Эти штатские и сейчас с параллельных перронов фотографируют нас или подслушивают, я чувствую их всем охватом спины, этого не спутать привычному человеку. Это заметно и в ее поведении, она держит себя ответственно, как не сама по себе.
– Ну, а выше?
– Только - политбюро. И о судьбах общих, не моей лично.
– Тебя преследовало как раз не ГБ, а ЦК. Это они издавали "Пир победителей", и это была ошибка. (Какая уверенная политическая оценка ЦК в устах частной женщины.) А эти, пойми, совсем другие люди, они не отвечают за прежние ужасы.
– Так надо публично отречься от прошлого, осудить его, рассказать о нём - тогда и не будут отвечать. Ктоубил 60 миллионов человек?
Какие "60" - не переспрашивает, хоть и не знает, но быстро, но уверенно:
– Это не они!
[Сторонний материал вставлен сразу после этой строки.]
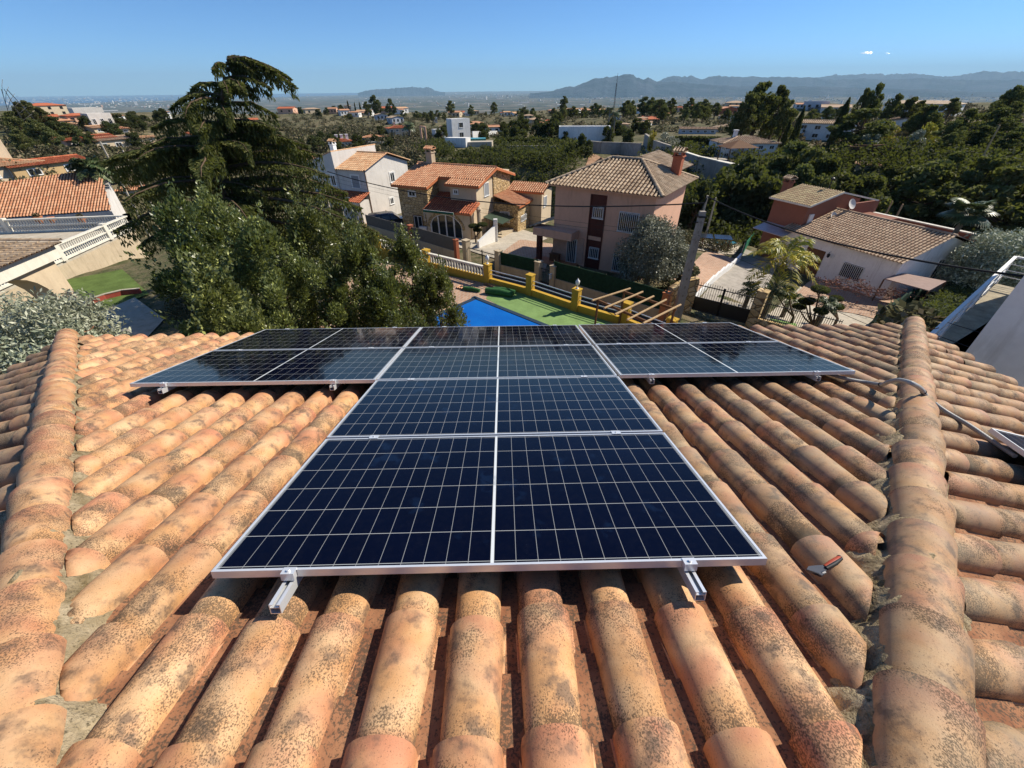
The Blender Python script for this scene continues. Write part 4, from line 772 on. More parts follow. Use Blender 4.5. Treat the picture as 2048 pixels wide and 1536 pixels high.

Теперь мой круг очень расширился. И каких же умных людей я узнала! Ты таких не знаешь, вокруг тебя столько дураков... Что ты все валишь на Андропова? Он вообще не при чём (!). Это - другие. Всматривается в меня как в заблудшего, как в потерянного, как в недоумка. Вообще, тебя кто-то обманывает, разжигает, страшно шантажирует. Изобретает мнимые угрозы.
– Например, "бандитские письма"?
(горячо):
– Они не при чём!
– А ты откуда знаешь?
Я - ленив, я допускаю и ошибку. Она - воинственно уверена - в себе и в своих новых друзьях.
– Когда-нибудь покажешь мне одно из этих писем. Они на тебя не нападают, тебя никто не трогает.
– Выперли от Ростроповича, не дают прописки?
– Перестань ты настаивать с пропиской. Не могут же они тебе сразу дать. Постепенно.
– Хватают архив второй раз...
– Это их функция - искать.
– Художественные произведения?
Я - только удивляюсь, я не спорю, я устал от долгой, правда, борьбы с этим ГБ, я и рад отдохнуть бы... Я из роли - ни на волосок.
– Ты объявляешь, что главные произведения ещё впереди, в случае твоей смерти потекут, - и этим вынуждаешь их искать. Ты вот в письме съезду назвал "Знают истину танки", теперь ищут и их.
(Да откуда ж ты знаешь, что ищут, что ищут! А что ты сама им добавила в названия? Вот этого "Телёнка" - тоже?)